Schools are the mirror of America, Juan Williams tells Convention-goers


On Board Online • November 5, 2012

By Eric D. Randall
Editor-in-Chief

Fox News’ Juan WilliamsWhen journalist Juan Williams visited a Minneapolis high school and asked to meet with student leaders as well as top scholars and athletes, two-thirds of the students had something in common: They were all girls.

“Young women set the pace for achievement in school,” Wiliams said, noting that women outnumber men in all graduate programs except physics and engineering.

In fact, a college admissions officer told him that boys seem more in need of an affirmative action-style edge in admissions than minorities.

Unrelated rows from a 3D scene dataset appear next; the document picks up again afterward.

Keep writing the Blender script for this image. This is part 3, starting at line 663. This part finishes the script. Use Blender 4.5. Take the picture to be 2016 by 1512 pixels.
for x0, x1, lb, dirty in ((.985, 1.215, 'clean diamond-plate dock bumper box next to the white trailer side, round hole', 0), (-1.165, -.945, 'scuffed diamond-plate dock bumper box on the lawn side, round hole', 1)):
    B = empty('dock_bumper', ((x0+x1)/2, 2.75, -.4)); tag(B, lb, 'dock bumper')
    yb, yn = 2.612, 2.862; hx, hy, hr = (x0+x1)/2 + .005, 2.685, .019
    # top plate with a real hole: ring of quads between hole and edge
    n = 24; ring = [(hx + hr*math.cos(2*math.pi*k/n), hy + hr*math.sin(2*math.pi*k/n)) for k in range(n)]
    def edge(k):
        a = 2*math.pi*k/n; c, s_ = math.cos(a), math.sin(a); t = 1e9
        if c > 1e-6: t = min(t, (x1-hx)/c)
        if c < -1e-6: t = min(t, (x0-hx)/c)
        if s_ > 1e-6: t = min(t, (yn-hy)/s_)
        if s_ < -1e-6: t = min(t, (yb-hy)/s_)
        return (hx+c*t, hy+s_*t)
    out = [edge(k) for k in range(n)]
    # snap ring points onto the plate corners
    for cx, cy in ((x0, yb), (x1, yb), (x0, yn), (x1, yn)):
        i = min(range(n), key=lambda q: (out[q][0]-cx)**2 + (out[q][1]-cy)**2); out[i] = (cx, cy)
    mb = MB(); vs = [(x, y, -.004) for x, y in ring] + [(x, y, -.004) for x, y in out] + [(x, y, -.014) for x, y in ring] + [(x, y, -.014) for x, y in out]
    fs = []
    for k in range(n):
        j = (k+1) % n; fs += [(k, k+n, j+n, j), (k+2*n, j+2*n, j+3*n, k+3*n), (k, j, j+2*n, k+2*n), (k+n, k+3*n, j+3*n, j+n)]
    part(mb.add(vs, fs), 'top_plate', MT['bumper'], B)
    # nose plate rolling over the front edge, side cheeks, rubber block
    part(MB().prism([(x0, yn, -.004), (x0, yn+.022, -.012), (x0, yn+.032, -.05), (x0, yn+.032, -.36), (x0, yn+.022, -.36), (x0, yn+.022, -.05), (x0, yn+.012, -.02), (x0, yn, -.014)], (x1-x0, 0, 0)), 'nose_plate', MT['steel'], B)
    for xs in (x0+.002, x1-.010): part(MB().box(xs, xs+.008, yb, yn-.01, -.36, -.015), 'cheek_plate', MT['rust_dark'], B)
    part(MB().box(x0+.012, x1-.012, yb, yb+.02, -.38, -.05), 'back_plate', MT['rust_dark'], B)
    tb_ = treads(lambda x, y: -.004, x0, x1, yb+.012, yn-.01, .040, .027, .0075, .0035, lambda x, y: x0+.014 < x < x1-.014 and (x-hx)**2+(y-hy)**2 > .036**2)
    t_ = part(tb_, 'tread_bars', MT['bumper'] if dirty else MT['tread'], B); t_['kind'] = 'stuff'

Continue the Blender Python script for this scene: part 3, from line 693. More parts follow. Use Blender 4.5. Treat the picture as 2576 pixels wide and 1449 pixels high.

That’s just one example of many changes that deserve the attention – and thoughtful response – of school district leaders, Williams told attendees in the keynote speech at NYSSBA’s 93rd Annual Convention and Education Expo in Rochester.

“It’s unbelievable what’s happening in education,” Williams said. “There is constant change impacting our society,” and every societal shift has some effect on public education.

As an analyst for Fox News, Williams listens to both power brokers and ordinary people to try to get a sense of how big trends are playing out. His conclusion is that schools are “in the currents of history” as we adjust to not only a changing economy but an ever-evolving national identity.

Consider our demographics, he said. One-quarter of Americans are under age 18, and one-third of Americans are now people of color amid fast-paced immigration. Something has driven the U.S. population past 300 million, and it’s not rising birth rates of Hispanics as one might guess.  Look at a U.S. Census Bureau chart of the birth rate of children of immigrants and you’ll find “it looks like the arrow will go through the roof.”

At the same time, the ranks of seniors are growing as people live longer.  He said population trends could be compared to a barbell that society has to lift, with large numbers of immigrant children and seniors on either end.

Every demographic, fiscal, political and social trend reverberates in some fashion in the public schools, Williams said. That’s why “you guys are heroes,” he said. A strong public school system is vital to give Americans access to “that first step on the ladder of mobility.”

Schoolchildren “may not know your name,” but that does not diminish the fact that the decisions that school board members make have great significance in their lives. “They depend on you.”

The TV personality also expressed appreciation for a Convention attendee who emitted a witty greeting earlier in the day:  “Juan Williams! It’s good to put a body with the talking head!”